AIM: Will you write out the data exactly, excluding every picture?

STORED DATA:
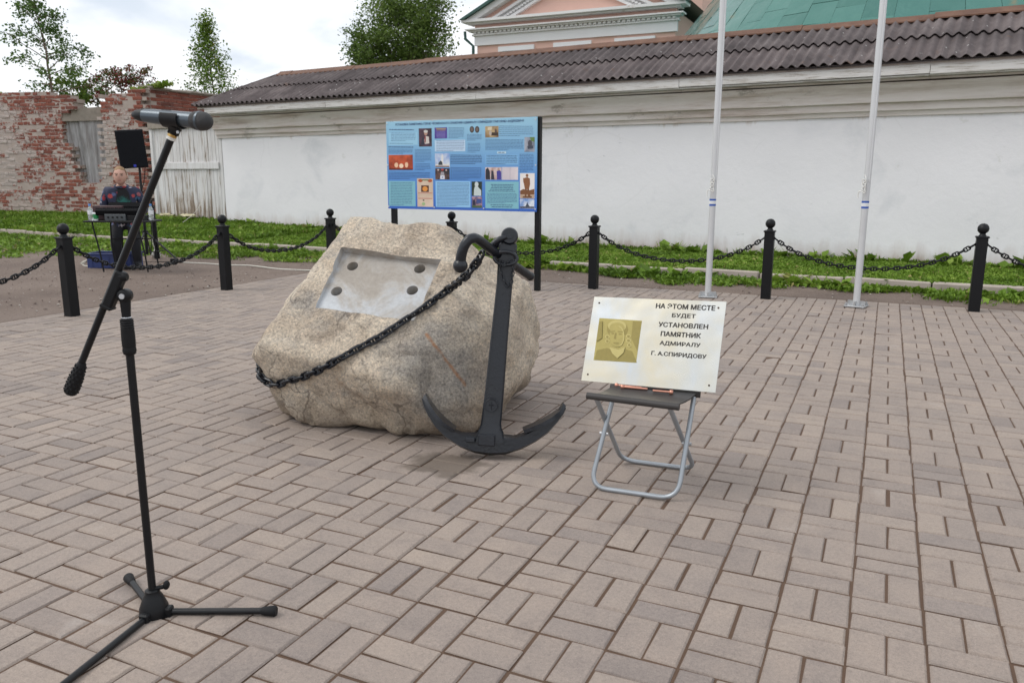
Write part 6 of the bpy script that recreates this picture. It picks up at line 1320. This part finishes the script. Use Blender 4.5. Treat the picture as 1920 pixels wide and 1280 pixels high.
RAD = {'pel': (.165, .125), 'waist': (.165, .115), 'chest': (.185, .120), 'neck0': (.075, .07), 'neck1': (.06, .058), 'shL': (.085, .08), 'shR': (.085, .08), 'elL': (.062, .062), 'elR': (.062, .062), 'haL': (.045, .045), 'haR': (.045, .045), 'hipL': (.10, .10), 'hipR': (.10, .10), 'knL': (.075, .075), 'knR': (.075, .075), 'anL': (.055, .055), 'anR': (.055, .055), 'toL': (.045, .035), 'toR': (.045, .035)}
ED = [('pel', 'waist'), ('waist', 'chest'), ('chest', 'neck0'), ('neck0', 'neck1'), ('chest', 'shL'), ('chest', 'shR'), ('shL', 'elL'), ('shR', 'elR'), ('elL', 'haL'), ('elR', 'haR'), ('pel', 'hipL'), ('pel', 'hipR'), ('hipL', 'knL'), ('hipR', 'knR'), ('knL', 'anL'), ('knR', 'anR'), ('anL', 'toL'), ('anR', 'toR')]
def skin(name, keys, edges, rad, J, root, sub=2):
    me = bpy.data.meshes.new(name); me.from_pydata([J[k] for k in keys], [(keys.index(a), keys.index(b)) for a, b in edges], [])
    o = bpy.data.objects.new(name, me); COL.objects.link(o); md = o.modifiers.new('s', 'SKIN'); md.use_smooth_shade = True
    for i, k in enumerate(keys): sv = me.skin_vertices[0].data[i]; sv.radius = rad[k]; sv.use_root = (k == root)
    o.modifiers.new('d', 'SUBSURF').levels = sub
    dg = bpy.context.evaluated_depsgraph_get(); m2 = bpy.data.meshes.new_from_object(o.evaluated_get(dg)); bpy.data.objects.remove(o); m2.polygons.foreach_set('use_smooth', [True]*len(m2.polygons)); return m2
M_SKIN = simple('skin', (.52, .30, .23), .55, var=.08, vs=20); M_TROU = simple('dark_trousers', (.016, .017, .022), .85, var=.3, vs=30); M_TEE = simple('black_shirt', (.012, .012, .014), .85)
t = MT('floral_jacket', .75); P_ = t.pos; v1 = t.voro(13, out='Color'); vd = t.voro(13); hsel = t.sepz(v1, 0)
c = t.ramp(hsel, (0, (.30, .03, .04)), (.25, (.42, .06, .06)), (.3, (.50, .46, .48)), (.42, (.42, .40, .48)), (.45, (.05, .14, .25)), (.6, (.30, .10, .12)), (.8, (.10, .12, .24)), (1, (.4, .3, .2)), interp='CONSTANT')
t.col(t.mix(t.ramp(t.math('ADD', vd, t.math('MULTIPLY', t.noise(60, 3), .4)), (.56, 1), (.64, 0)), (.022, .028, .062), c)); M_JACK = t.m
t = MT('printed_shirt', .85); nzp = t.noise(26, 4, .7); cen = tuple(PM @ Vector((.02, -.07, HT-.50))); dd_ = t.math('ADD', t.vm('DISTANCE', t.pos, cen), t.math('MULTIPLY', nzp, .16)); t.col(t.mix(t.ramp(dd_, (.145, .75), (.20, 0)), (.011, .011, .013), (.03, .20, .17))); M_TEEP = t.m
mb = skin('body', list(J), ED, RAD, J, 'pel')
for mm in (M_SKIN, M_JACK, M_TEEP, M_TROU, M_PLAS): mb.materials.append(mm)
# head into the same mesh
hm = MB(); hcx, hcy = 0, .025
hb = MB(); hb.ball((hcx, hcy, hz_), .115, 20, 16, (.74, .88, 1.08)); 
co = [v.copy() for v in hb.v]
for i, v in enumerate(co):
    l = v-Vector((hcx, hcy, hz_))
    if l.z < -.02: l.x *= 1-.9*(-l.z-.02); l.y -= .02*(-l.z-.02)/.1
    if l.y < -.05 and abs(l.x) < .022 and -.045 < l.z < .03: l.y -= .018*(1-abs(l.x)/.022)
    if l.y < 0 and .015 < abs(l.x) < .05 and 0 < l.z < .03: l.y += .008
    co[i] = l+Vector((hcx, hcy, hz_))
hb.v = co
bm = bmesh.new(); bm.from_mesh(mb); n0 = len(bm.verts); nf = len(bm.faces)
vv_ = [bm.verts.new(v) for v in hb.v]
for f in hb.f: q = bm.faces.new([vv_[i] for i in f]); q.smooth = True
bm.faces.ensure_lookup_table()
for f in bm.faces:
    c = f.calc_center_median()
    if c.z > HT-.262: mi = 0
    elif c.z < .075: mi = 4
    elif c.z < .60 and not (abs(c.x) < .2 and c.y > .2): mi = 3
    elif c.y < .06 and abs(c.x-.005) < .065+.055*max(0, min(1, (HT-.30-c.z)/.35)) and c.z > .62: mi = 2
    elif c.y > .22 and c.z < .74 and abs(c.x) < .10: mi = 0
    else: mi = 1
    f.material_index = mi
bm.to_mesh(mb); bm.free()
body = link('body', mb, None, man); body.matrix_local = Matrix.Translation(-ORG[man.name]) @ PM
def hp_part(nm, m, mat, sm=50): o = link(nm, m.mesh(nm, Vector(), sm), mat, man); o.matrix_local = Matrix.Translation(-ORG[man.name]) @ PM; return o
m = MB(); m.ball((hcx, hcy+.012, hz_+.014), .119, 20, 16, (.76, .88, 1.03)); keep = []
hv = m.v; m.f = [f for f in m.f if (lambda c: (c.z > hz_+.072) or (c.y > hcy+.015+(.03 if c.z < hz_+.02 else -.02) and c.z > hz_-.055))(sum((hv[i] for i in f), Vector())/len(f))]
hp_part('hair', m, simple('fair_hair', (.28, .17, .085), .7, var=.3, vs=60, bump=.4, bs=200))
m = MB(); [m.ball((sx*.086, hcy+.01, hz_-.005), .026, 10, 8, (.4, .7, 1.15)) for sx in (-1, 1)]; hp_part('ears', m, M_SKIN)
m = MB(); [m.box((sx*.034, hcy-.098, hz_+.030), (.038, .012, .008), Matrix.Rotation(sx*-.12, 3, 'Y')) for sx in (-1, 1)]; hp_part('eyebrows', m, simple('brow_hair', (.16, .09, .05), .8))
m = MB(); [m.ball((sx*.034, hcy-.090, hz_+.012), .011, 8, 6, (1.3, .6, .6)) for sx in (-1, 1)]; hp_part('eyes', m, simple('dark_eye', (.03, .025, .02), .3))
m = MB(); m.box((0, hcy-.093, hz_-.058), (.046, .012, .010), bev=.003); hp_part('lips', m, simple('lip', (.36, .13, .11), .5))
m = MB(); m.tube([(.085*math.cos(a), .058+.072*math.sin(a), HT-.262+.018*math.sin(a)) for a in [2*math.pi*i/20 for i in range(20)]], .014, 8, closed=True); hp_part('collar', m, M_JACK)
for sx in (-1, 1):
    for k in range(5):
        bx0 = Vector((sx*.06, .285, .70)); a = -.5+k*.25; L_ = (.055, .075, .08, .075, .06)[k]; d_ = Vector((-sx*math.cos(a)*.9, .25, -math.sin(a)-.2)).normalized(); m = MB(); m.tube([bx0, bx0+d_*L_*.55, bx0+d_*L_+Vector((0, -.015, -.01))], [.010, .009, .007], 8); hp_part('finger', m, M_SKIN)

RESULT BELOW:
Write part 6 of the bpy script that recreates this picture. It picks up at line 1320. This part finishes the script. Use Blender 4.5. Treat the picture as 1920 pixels wide and 1280 pixels high.
RAD = {'pel': (.165, .125), 'waist': (.165, .115), 'chest': (.185, .120), 'neck0': (.075, .07), 'neck1': (.06, .058), 'shL': (.085, .08), 'shR': (.085, .08), 'elL': (.062, .062), 'elR': (.062, .062), 'haL': (.045, .045), 'haR': (.045, .045), 'hipL': (.10, .10), 'hipR': (.10, .10), 'knL': (.075, .075), 'knR': (.075, .075), 'anL': (.055, .055), 'anR': (.055, .055), 'toL': (.045, .035), 'toR': (.045, .035)}
ED = [('pel', 'waist'), ('waist', 'chest'), ('chest', 'neck0'), ('neck0', 'neck1'), ('chest', 'shL'), ('chest', 'shR'), ('shL', 'elL'), ('shR', 'elR'), ('elL', 'haL'), ('elR', 'haR'), ('pel', 'hipL'), ('pel', 'hipR'), ('hipL', 'knL'), ('hipR', 'knR'), ('knL', 'anL'), ('knR', 'anR'), ('anL', 'toL'), ('anR', 'toR')]
def skin(name, keys, edges, rad, J, root, sub=2):
    me = bpy.data.meshes.new(name); me.from_pydata([J[k] for k in keys], [(keys.index(a), keys.index(b)) for a, b in edges], [])
    o = bpy.data.objects.new(name, me); COL.objects.link(o); md = o.modifiers.new('s', 'SKIN'); md.use_smooth_shade = True
    for i, k in enumerate(keys): sv = me.skin_vertices[0].data[i]; sv.radius = rad[k]; sv.use_root = (k == root)
    o.modifiers.new('d', 'SUBSURF').levels = sub
    dg = bpy.context.evaluated_depsgraph_get(); m2 = bpy.data.meshes.new_from_object(o.evaluated_get(dg)); bpy.data.objects.remove(o); m2.polygons.foreach_set('use_smooth', [True]*len(m2.polygons)); return m2
M_SKIN = simple('skin', (.52, .30, .23), .55, var=.08, vs=20); M_TROU = simple('dark_trousers', (.016, .017, .022), .85, var=.3, vs=30); M_TEE = simple('black_shirt', (.012, .012, .014), .85)
t = MT('floral_jacket', .75); P_ = t.pos; v1 = t.voro(13, out='Color'); vd = t.voro(13); hsel = t.sepz(v1, 0)
c = t.ramp(hsel, (0, (.30, .03, .04)), (.25, (.42, .06, .06)), (.3, (.50, .46, .48)), (.42, (.42, .40, .48)), (.45, (.05, .14, .25)), (.6, (.30, .10, .12)), (.8, (.10, .12, .24)), (1, (.4, .3, .2)), interp='CONSTANT')
t.col(t.mix(t.ramp(t.math('ADD', vd, t.math('MULTIPLY', t.noise(60, 3), .4)), (.56, 1), (.64, 0)), (.022, .028, .062), c)); M_JACK = t.m
t = MT('printed_shirt', .85); nzp = t.noise(26, 4, .7); cen = tuple(PM @ Vector((.02, -.07, HT-.50))); dd_ = t.math('ADD', t.vm('DISTANCE', t.pos, cen), t.math('MULTIPLY', nzp, .16)); t.col(t.mix(t.ramp(dd_, (.145, .75), (.20, 0)), (.011, .011, .013), (.03, .20, .17))); M_TEEP = t.m
mb = skin('body', list(J), ED, RAD, J, 'pel')
for mm in (M_SKIN, M_JACK, M_TEEP, M_TROU, M_PLAS): mb.materials.append(mm)
# head into the same mesh
hm = MB(); hcx, hcy = 0, .025
hb = MB(); hb.ball((hcx, hcy, hz_), .115, 20, 16, (.74, .88, 1.08)); 
co = [v.copy() for v in hb.v]
for i, v in enumerate(co):
    l = v-Vector((hcx, hcy, hz_))
    if l.z < -.02: l.x *= 1-.9*(-l.z-.02); l.y -= .02*(-l.z-.02)/.1
    if l.y < -.05 and abs(l.x) < .022 and -.045 < l.z < .03: l.y -= .018*(1-abs(l.x)/.022)
    if l.y < 0 and .015 < abs(l.x) < .05 and 0 < l.z < .03: l.y += .008
    co[i] = l+Vector((hcx, hcy, hz_))
hb.v = co
bm = bmesh.new(); bm.from_mesh(mb); n0 = len(bm.verts); nf = len(bm.faces)
vv_ = [bm.verts.new(v) for v in hb.v]
for f in hb.f: q = bm.faces.new([vv_[i] for i in f]); q.smooth = True
bm.faces.ensure_lookup_table()
for f in bm.faces:
    c = f.calc_center_median()
    if c.z > HT-.262: mi = 0
    elif c.z < .075: mi = 4
    elif c.z < .60 and not (abs(c.x) < .2 and c.y > .2): mi = 3
    elif c.y < .06 and abs(c.x-.005) < .065+.055*max(0, min(1, (HT-.30-c.z)/.35)) and c.z > .62: mi = 2
    elif c.y > .22 and c.z < .74 and abs(c.x) < .10: mi = 0
    else: mi = 1
    f.material_index = mi
bm.to_mesh(mb); bm.free()
body = link('body', mb, None, man); body.matrix_local = Matrix.Translation(-ORG[man.name]) @ PM
def hp_part(nm, m, mat, sm=50): o = link(nm, m.mesh(nm, Vector(), sm), mat, man); o.matrix_local = Matrix.Translation(-ORG[man.name]) @ PM; return o
m = MB(); m.ball((hcx, hcy+.012, hz_+.014), .119, 20, 16, (.76, .88, 1.03)); keep = []
hv = m.v; m.f = [f for f in m.f if (lambda c: (c.z > hz_+.072) or (c.y > hcy+.015+(.03 if c.z < hz_+.02 else -.02) and c.z > hz_-.055))(sum((hv[i] for i in f), Vector())/len(f))]
hp_part('hair', m, simple('fair_hair', (.28, .17, .085), .7, var=.3, vs=60, bump=.4, bs=200))
m = MB(); [m.ball((sx*.086, hcy+.01, hz_-.005), .026, 10, 8, (.4, .7, 1.15)) for sx in (-1, 1)]; hp_part('ears', m, M_SKIN)
m = MB(); [m.box((sx*.034, hcy-.098, hz_+.030), (.038, .012, .008), Matrix.Rotation(sx*-.12, 3, 'Y')) for sx in (-1, 1)]; hp_part('eyebrows', m, simple('brow_hair', (.16, .09, .05), .8))
m = MB(); [m.ball((sx*.034, hcy-.090, hz_+.012), .011, 8, 6, (1.3, .6, .6)) for sx in (-1, 1)]; hp_part('eyes', m, simple('dark_eye', (.03, .025, .02), .3))
m = MB(); m.box((0, hcy-.093, hz_-.058), (.046, .012, .010), bev=.003); hp_part('lips', m, simple('lip', (.36, .13, .11), .5))
m = MB(); m.tube([(.085*math.cos(a), .058+.072*math.sin(a), HT-.262+.018*math.sin(a)) for a in [2*math.pi*i/20 for i in range(20)]], .014, 8, closed=True); hp_part('collar', m, M_JACK)
for sx in (-1, 1):
    for k in range(5):
        bx0 = Vector((sx*.06, .285, .70)); a = -.5+k*.25; L_ = (.055, .075, .08, .075, .06)[k]; d_ = Vector((-sx*math.cos(a)*.9, .25, -math.sin(a)-.2)).normalized(); m = MB(); m.tube([bx0, bx0+d_*L_*.55, bx0+d_*L_+Vector((0, -.015, -.01))], [.010, .009, .007], 8); hp_part('finger', m, M_SKIN)